ところが本作『ゴジラxコング』は、人間どころか不良少年――ヤンキーやチンピラとして怪獣を描いており、かなり開き直ったが故の面白さがありました。
もしかすると『ゴジラxコング』は怪獣映画の新しい扉を開けてしまったのかもしれません。巷でいわれているバカ映画――バカなキャラクターが出てきてバカなことするバカ映画というよりは、観客がバカになって楽しめるよう丁寧に作られた映画という感じです。
●「怪獣の虫歯が痛い!」
本作、まず冒頭でコングの虫歯を架空のVTOL機で抜く、代わりに差し歯を入れる、という描写に目が覚める思いでした。
『ウルトラマンタロウ』に「怪獣の虫歯が痛い!」という回がありました。水中ロケットに噛み付いてしまいロケットが外れなくなってしまったシェルターという怪獣(虫歯怪獣と呼ばれますが、虫歯ではありません)が登場し、主人公はなんとかしようと戦闘機とロケットをロープで結び付けて抜こうと奮闘するのですが(『ゴジラxコング』と同じ絵面です)誤ってロケットではなく普通の歯を抜いてしまい……というドタバタ回でした。『タロウ』はだいたいこんな感じのノリの話ばかりなのですが、『ゴジラxコング』は「怪獣の虫歯を抜く」というシーンを冒頭に入れることで、「これからモンスターバースは『タロウ』になります!」と宣言してるわけですよ! ……いや、アダム・ウィンガードが『タロウ』を観てるかどうかは不明なのですが(デル・トロは観てるはず)、冒頭でこの映画の価値観を宣言してるわけですね。ここまで開き直るのなら、おれはついていくぞと思いましたね。
●台詞が無いのに台詞が聞こえてくる
その後、人間同士のやりとりはそこそこに、怪獣同士のやりとり――「怪獣ドラマ」が続きます。怪獣映画で観たいのは怪獣ドラマであるのに、我々は人間であるが故に怪獣に感情移入しきれない難しさがある――ということを以前書きましたが(https://ch.nicovideo.jp/macgyer/blomaga/ar1768291)、本作はなんと全ての怪獣を「人間のような怪獣」として描くことで怪獣ドラマを成立させています。故に人間ドラマはほとんど置いてけぼりになっているのですが(一方で台詞は過剰でジャンプ漫画の解説役のようです)、SNS等をみるかぎり、ほとんどの観客は不満を感じていないようです。
これは凄いことなのではないでしょうか。
この「凄さ」の一旦は、台詞無しで怪獣ドラマが描かれることにあります。とにかく怪獣たちの演技が秀逸なのです。特に本作初登場の悪役であるスカーキングは、ナイフをペロペロ舐めたり、猿怪獣らしく表情豊かで常に相手を見下すような顔をしたりする、ハリウッド映画で久しぶりにみた悪役らしい悪役です。コングの同族たちを奴隷として扱い、重い石を運ばせたり棒のついた謎の回転機械をぐるぐる回したりしているのですが、なんのためにやらされているのかまったく分からないところが最高です。これが古代ローマやギリシャなら、オリーブを圧搾したり粉を挽いたりするために奴隷に回させているところですが、コング族が農業や植物採集をしてる描写は特にありません。徹底的にイメージとしての「奴隷労働」で、ベタな悪役とベタな支配システムをコングが破壊して「革命」を起こすことに意味があるわけです。このベタさ、人間の役者でやったらみてられませんが、怪獣でやることに意味があります。
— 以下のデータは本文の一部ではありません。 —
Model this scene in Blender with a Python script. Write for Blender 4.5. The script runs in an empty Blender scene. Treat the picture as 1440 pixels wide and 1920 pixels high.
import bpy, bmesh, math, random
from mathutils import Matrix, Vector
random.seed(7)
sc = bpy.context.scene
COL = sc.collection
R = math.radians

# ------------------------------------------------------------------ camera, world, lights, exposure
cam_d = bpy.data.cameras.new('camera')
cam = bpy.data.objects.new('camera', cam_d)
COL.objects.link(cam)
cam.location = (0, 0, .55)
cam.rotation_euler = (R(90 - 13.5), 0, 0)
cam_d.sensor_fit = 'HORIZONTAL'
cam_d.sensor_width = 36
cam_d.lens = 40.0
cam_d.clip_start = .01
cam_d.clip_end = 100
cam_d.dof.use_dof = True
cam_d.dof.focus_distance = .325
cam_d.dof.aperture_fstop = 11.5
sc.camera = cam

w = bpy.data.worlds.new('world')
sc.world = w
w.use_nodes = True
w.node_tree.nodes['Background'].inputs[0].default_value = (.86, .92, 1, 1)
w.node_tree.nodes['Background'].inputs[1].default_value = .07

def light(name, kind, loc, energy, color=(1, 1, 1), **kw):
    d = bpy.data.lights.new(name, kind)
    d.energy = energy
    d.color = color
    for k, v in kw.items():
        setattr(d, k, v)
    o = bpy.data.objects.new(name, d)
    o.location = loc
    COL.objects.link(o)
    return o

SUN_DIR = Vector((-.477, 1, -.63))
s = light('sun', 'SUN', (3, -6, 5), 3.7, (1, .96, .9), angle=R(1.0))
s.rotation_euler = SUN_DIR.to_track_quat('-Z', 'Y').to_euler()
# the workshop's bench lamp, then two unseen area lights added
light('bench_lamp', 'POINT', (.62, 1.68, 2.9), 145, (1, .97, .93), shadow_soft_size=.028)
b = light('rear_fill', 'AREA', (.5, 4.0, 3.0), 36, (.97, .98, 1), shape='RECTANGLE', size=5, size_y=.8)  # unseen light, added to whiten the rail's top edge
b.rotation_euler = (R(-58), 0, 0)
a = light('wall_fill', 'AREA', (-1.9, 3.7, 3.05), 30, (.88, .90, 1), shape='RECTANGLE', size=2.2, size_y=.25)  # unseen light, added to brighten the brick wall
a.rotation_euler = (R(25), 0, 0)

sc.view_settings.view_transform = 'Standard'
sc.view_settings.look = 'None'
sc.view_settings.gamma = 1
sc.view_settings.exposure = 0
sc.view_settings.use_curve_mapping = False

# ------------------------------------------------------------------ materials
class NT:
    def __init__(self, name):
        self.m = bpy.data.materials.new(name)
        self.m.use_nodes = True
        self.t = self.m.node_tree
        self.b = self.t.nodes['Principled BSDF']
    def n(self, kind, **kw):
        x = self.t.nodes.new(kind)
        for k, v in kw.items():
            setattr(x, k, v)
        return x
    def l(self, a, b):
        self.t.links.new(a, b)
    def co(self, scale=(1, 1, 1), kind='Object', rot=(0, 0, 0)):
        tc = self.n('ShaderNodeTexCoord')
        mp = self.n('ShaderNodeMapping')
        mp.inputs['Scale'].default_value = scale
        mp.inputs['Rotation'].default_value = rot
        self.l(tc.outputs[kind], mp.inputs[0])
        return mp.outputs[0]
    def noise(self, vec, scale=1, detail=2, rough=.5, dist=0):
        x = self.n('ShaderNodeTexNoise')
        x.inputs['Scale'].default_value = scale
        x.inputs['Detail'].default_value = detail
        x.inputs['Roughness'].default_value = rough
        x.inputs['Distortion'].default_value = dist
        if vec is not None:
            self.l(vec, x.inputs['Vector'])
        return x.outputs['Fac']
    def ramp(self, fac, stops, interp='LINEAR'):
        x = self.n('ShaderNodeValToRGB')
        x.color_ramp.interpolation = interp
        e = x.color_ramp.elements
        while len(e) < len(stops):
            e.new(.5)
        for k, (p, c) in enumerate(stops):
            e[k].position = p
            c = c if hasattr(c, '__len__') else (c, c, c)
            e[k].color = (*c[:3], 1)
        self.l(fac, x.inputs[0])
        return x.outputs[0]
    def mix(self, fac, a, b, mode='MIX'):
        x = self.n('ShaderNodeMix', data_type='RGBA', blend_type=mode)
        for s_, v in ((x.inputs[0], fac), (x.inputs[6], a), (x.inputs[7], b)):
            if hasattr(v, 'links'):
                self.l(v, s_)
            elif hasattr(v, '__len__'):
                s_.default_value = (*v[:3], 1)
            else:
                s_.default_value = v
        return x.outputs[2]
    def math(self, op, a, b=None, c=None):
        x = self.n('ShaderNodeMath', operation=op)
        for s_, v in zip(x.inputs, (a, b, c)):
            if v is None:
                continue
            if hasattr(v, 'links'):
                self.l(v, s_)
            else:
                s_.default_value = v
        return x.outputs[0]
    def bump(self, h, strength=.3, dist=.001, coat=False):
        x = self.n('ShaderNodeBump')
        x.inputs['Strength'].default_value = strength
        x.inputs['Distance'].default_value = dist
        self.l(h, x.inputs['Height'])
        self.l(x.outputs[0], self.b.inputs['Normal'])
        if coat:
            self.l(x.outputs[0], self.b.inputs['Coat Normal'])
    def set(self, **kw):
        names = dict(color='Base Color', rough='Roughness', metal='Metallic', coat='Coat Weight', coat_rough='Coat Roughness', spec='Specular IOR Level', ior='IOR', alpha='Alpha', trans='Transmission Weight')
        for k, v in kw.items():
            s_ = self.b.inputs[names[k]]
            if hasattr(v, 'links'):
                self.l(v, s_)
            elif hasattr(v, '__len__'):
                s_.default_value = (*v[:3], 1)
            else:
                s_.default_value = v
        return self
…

特にスカーキングがコングの差し歯を指さし、「みろよ、ダッセェ! コイツ怪獣のくせに人間が作った差し歯なんてつけてるぜェー!」と馬鹿にするシーン……いや、こんな台詞は言っていないのですが、こんな台詞が聞こえてきそうなシーンは秀逸でした。怪獣(劇中ではタイタンと呼ばれます)は人間より上に立つ存在であると自覚していること、スカーキングは信頼ではなく暴力と狡猾さでコング族を支配していること、周囲のコング族は心から笑っているのではなく恐怖から愛想笑いしてること――等々が台詞ではなく映像で伝わってくる名シーンです。